▶ _Task instructions_
Take every line from the first down to the line with "def A(*a): return np.array(a, dtype=float)" and set it down exactly, without the pictures.

▶ _Material_
++++++++++++++++++++

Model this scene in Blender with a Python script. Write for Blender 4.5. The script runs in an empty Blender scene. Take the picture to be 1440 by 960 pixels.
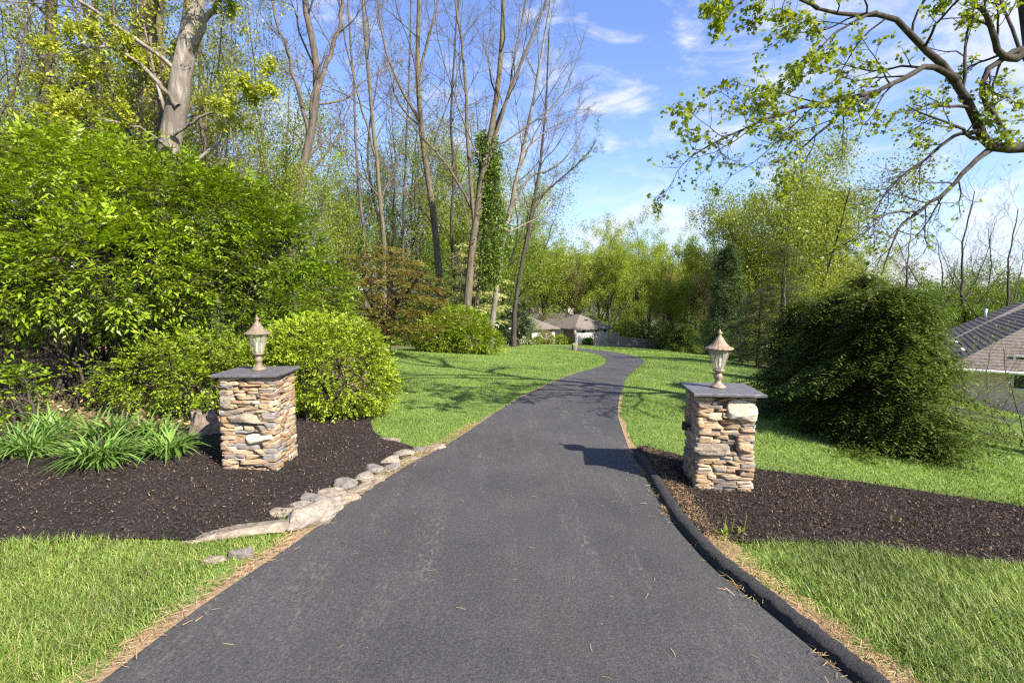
import bpy, math
import numpy as np
from mathutils import Vector, Matrix
from mathutils.geometry import delaunay_2d_cdt

C = bpy.context.scene.collection
def RNG(s): return np.random.default_rng(s)
def A(*a): return np.array(a, dtype=float)

# ------------------------------------------------------------------ camera model and terrain
FPX, CX, CY = 720.0, 720.0, 480.0
PITCH = math.radians(5.0)
CAM = A(0, 0, 2.0)
_f = A(0, math.cos(PITCH), -math.sin(PITCH)); _u = A(0, math.sin(PITCH), math.cos(PITCH))
def ray(px, py): return A(1, 0, 0)*((px-CX)/FPX) + _u*((CY-py)/FPX) + _f
def at(px, py, d):
    r = ray(px, py); return CAM + r*(d/r[1])
def proj(p):
    v = np.asarray(p, float) - CAM
    z = v @ _f
    return CX + FPX*v[0]/z, CY - FPX*(v @ _u)/z
def sstep(a, b, x):
    t = np.clip((x-a)/(b-a), 0, 1); return t*t*(3-2*t)
XCY = [-6, 3, 5, 8, 10, 15, 20, 27, 35, 45, 60, 100]
XCX = [-.3, -.2, .05, .58, .95, 2.2, 3.8, 6.0, 7.5, 7.5, 5.0, 5.0]
def T(x, y):
    x = np.asarray(x, float); y = np.asarray(y, float)
    P = -.24*(np.logaddexp(0, (y-13)/3) - np.logaddexp(0, (y-95)/3))
    o = x - np.interp(y, XCY, XCX)
    l = np.clip(-o-1.5, 0, 14); r = np.clip(o-1.5, 0, 24)
    left = .06*l - .0015*l*l
    right = -(.03*r + .0075*r*r)*(1-.65*sstep(35, 70, y))
    mound = .07*np.exp(-((x+3.2)**2/3+(y-5.6)**2/3))
    bank = .22*sstep(7.0, 8.4, y)*sstep(-2.9, -4.5, x)*(1-sstep(14, 22, y))
    und = .012*np.sin(x*1.7+.3*y)*np.sin(y*1.1+1.3)*np.clip(np.abs(o)-1.6, 0, 1)
    return P + left + right + mound + bank + und
def gp(px, py):
    r = ray(px, py); s = np.geomspace(.8, 900, 4000)
    p = CAM + r*s[:, None]
    below = p[:, 2] < T(p[:, 0], p[:, 1])
    if not below.any(): i = len(s)-1
    else: i = max(1, int(np.argmax(below)))
    a, b = s[i-1], s[i]
    for _ in range(30):
        m = (a+b)/2; q = CAM+r*m
        if q[2] < T(q[0], q[1]): b = m
        else: a = m
    return CAM + r*b
def ground(x, y): return A(x, y, float(T(x, y)))
def gxy(px, d): return ground((px-CX)/FPX*d, d)
def base(px, d):
    x = (px-CX)/FPX*d*1.0; return ground(x, d)

# ------------------------------------------------------------------ mesh building
def nrm(v): return v/np.maximum(np.linalg.norm(v, axis=-1, keepdims=True), 1e-9)
class MB:
    def __init__(s): s.V = []; s.F = []; s.M = []; s.n = 0
    def add(s, v, f, m=0):
        v = np.asarray(v, float).reshape(-1, 3); f = np.asarray(f, int)
        if len(v) == 0 or len(f) == 0: return s
        s.V.append(v); s.F.append(f+s.n); s.M.append(np.full(len(f), m)); s.n += len(v); return s
    def build(s, name, mats, parent=None, smooth=True, link=True, attr=None):
        V = np.concatenate(s.V)
        if parent is not None: V = V - np.array(parent.location)
        loops = np.concatenate([f.ravel() for f in s.F]); tot = np.concatenate([np.full(len(f), f.shape[1]) for f in s.F])
        me = bpy.data.meshes.new(name)
        me.vertices.add(len(V)); me.vertices.foreach_set('co', V.astype(np.float32).ravel())
        me.loops.add(len(loops)); me.loops.foreach_set('vertex_index', loops.astype(np.int32))
        me.polygons.add(len(tot)); st = np.concatenate([[0], np.cumsum(tot)[:-1]])
        me.polygons.foreach_set('loop_start', st.astype(np.int32))
        if not isinstance(mats, (list, tuple)): mats = [mats]
        for m in mats: me.materials.append(m)
        if len(mats) > 1: me.polygons.foreach_set('material_index', np.concatenate(s.M).astype(np.int32))
        if smooth: me.polygons.foreach_set('use_smooth', np.ones(len(tot), bool))
        else: me.polygons.foreach_set('use_smooth', np.zeros(len(tot), bool))
        me.update(calc_edges=True)
        if attr is not None:
            at_ = me.attributes.new(attr[0], 'FLOAT', 'POINT'); at_.data.foreach_set('value', attr[1].astype(np.float32))
        o = bpy.data.objects.new(name, me); C.objects.link(o)
        if parent is not None: o.parent = parent
        return o
def tag(o, label=None, cat=None, group=None, kind=None):
    if label: o['label'] = label
    if cat: o['category'] = cat
    if group: o['group'] = group
    if kind: o['kind'] = kind
    return o
def thing(name, label, cat, loc=(0, 0, 0), group=None):
    o = bpy.data.objects.new(name, None); C.objects.link(o); o.location = [float(q) for q in loc]
    o.empty_display_size = .2
    return tag(o, label, cat, group)
def dup(root, loc, rotz=0, scale=1, label=None):
    r = root.copy(); C.objects.link(r); r.location = [float(q) for q in loc]; r.rotation_euler = (0, 0, rotz); r.scale = (scale,)*3
    if label: r['label'] = label
    for ch in list(root.children):
        c = ch.copy(); C.objects.link(c); c.parent = r
        for g in ch.children:
            d = g.copy(); C.objects.link(d); d.parent = c
    return r
def box(c, sz, rot=0):
    x, y, z = [q/2 for q in sz]
    v = np.array([(a*x, b*y, cc*z) for cc in (-1, 1) for a, b in ((-1, -1), (1, -1), (1, 1), (-1, 1))], float)
    cr, sr = math.cos(rot), math.sin(rot)
    v = np.stack([v[:, 0]*cr-v[:, 1]*sr, v[:, 0]*sr+v[:, 1]*cr, v[:, 2]], 1) + np.asarray(c, float)
    f = [(0, 3, 2, 1), (4, 5, 6, 7), (0, 1, 5, 4), (1, 2, 6, 5), (2, 3, 7, 6), (3, 0, 4, 7)]
    return v, np.array(f)
def lathe(c, prof, n=24, flute=0, fl_n=12):
    prof = np.array(prof, float); a = np.arange(n)*2*math.pi/n
    r = prof[:, 0][:, None]*(1+flute*np.cos(a*fl_n))[None]
    v = np.stack([r*np.cos(a), r*np.sin(a), np.repeat(prof[:, 1][:, None], n, 1)], -1).reshape(-1, 3)+np.asarray(c, float)
    k = len(prof); i = np.arange(k-1)[:, None]*n; j = np.arange(n)[None]; j2 = (j+1) % n
    f = np.stack([i+j, i+j2, i+n+j2, i+n+j], -1).reshape(-1, 4)
    return v, f
def tubes(P, R, S=4):
    m, K, _ = P.shape
    if m == 0: return np.zeros((0, 3)), np.zeros((0, 4), int)
    tan = np.empty_like(P); tan[:, 1:-1] = P[:, 2:]-P[:, :-2]; tan[:, 0] = P[:, 1]-P[:, 0]; tan[:, -1] = P[:, -1]-P[:, -2]
    tan = nrm(tan)
    ax = nrm(P[:, -1]-P[:, 0]); ref = np.where(np.abs(ax[:, 2:3]) > .75, A(1, .1, 0), A(.1, 0, 1))
    b1 = nrm(np.cross(tan, ref[:, None, :])); b2 = np.cross(tan, b1)
    a = np.arange(S)*2*math.pi/S
    v = P[:, :, None, :] + R[:, :, None, None]*(b1[:, :, None, :]*np.cos(a)[None, None, :, None]+b2[:, :, None, :]*np.sin(a)[None, None, :, None])
    idx = np.arange(m*K*S).reshape(m, K, S)
    f = np.stack([idx[:, :-1], np.roll(idx[:, :-1], -1, 2), np.roll(idx[:, 1:], -1, 2), idx[:, 1:]], -1).reshape(-1, 4)
    return v.reshape(-1, 3), f
def smoothline(pts, it=2):
    p = np.asarray(pts, float)
    for _ in range(it):
        q = np.empty((2*len(p)-2, p.shape[1])); q[0::2] = .75*p[:-1]+.25*p[1:]; q[1::2] = .25*p[:-1]+.75*p[1:]
        p = np.concatenate([p[:1], q, p[-1:]])
    return p
def resample(p, K):
    p = np.asarray(p, float); s = np.concatenate([[0], np.cumsum(np.linalg.norm(np.diff(p, axis=0), axis=1))])
    t = np.linspace(0, s[-1], K); return np.stack([np.interp(t, s, p[:, i]) for i in range(p.shape[1])], 1)
def inpoly(x, y, poly):
    x = np.asarray(x); y = np.asarray(y); r = np.zeros(x.shape, bool)
    n = len(poly); j = n-1
    for i in range(n):
        xi, yi = poly[i][0], poly[i][1]; xj, yj = poly[j][0], poly[j][1]
        if yi != yj: r ^= ((yi > y) != (yj > y)) & (x < (xj-xi)*(y-yi)/(yj-yi)+xi)
        j = i
    return r
def vnoise(p, seed=0, f=1.0, octs=3):
    g = RNG(seed); p = np.asarray(p, float); out = np.zeros(p.shape[:-1]); amp = 1
    for _ in range(octs):
        k = g.normal(size=(7, p.shape[-1]))*f; ph = g.random(7)*6.28
        out += amp*np.sin(p @ k.T+ph).sum(-1)/3.5; amp *= .5; f *= 2.1
    return out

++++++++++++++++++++

▶ _Task result_
Model this scene in Blender with a Python script. Write for Blender 4.5. The script runs in an empty Blender scene. Take the picture to be 1440 by 960 pixels.
import bpy, math
import numpy as np
from mathutils import Vector, Matrix
from mathutils.geometry import delaunay_2d_cdt

C = bpy.context.scene.collection
def RNG(s): return np.random.default_rng(s)
def A(*a): return np.array(a, dtype=float)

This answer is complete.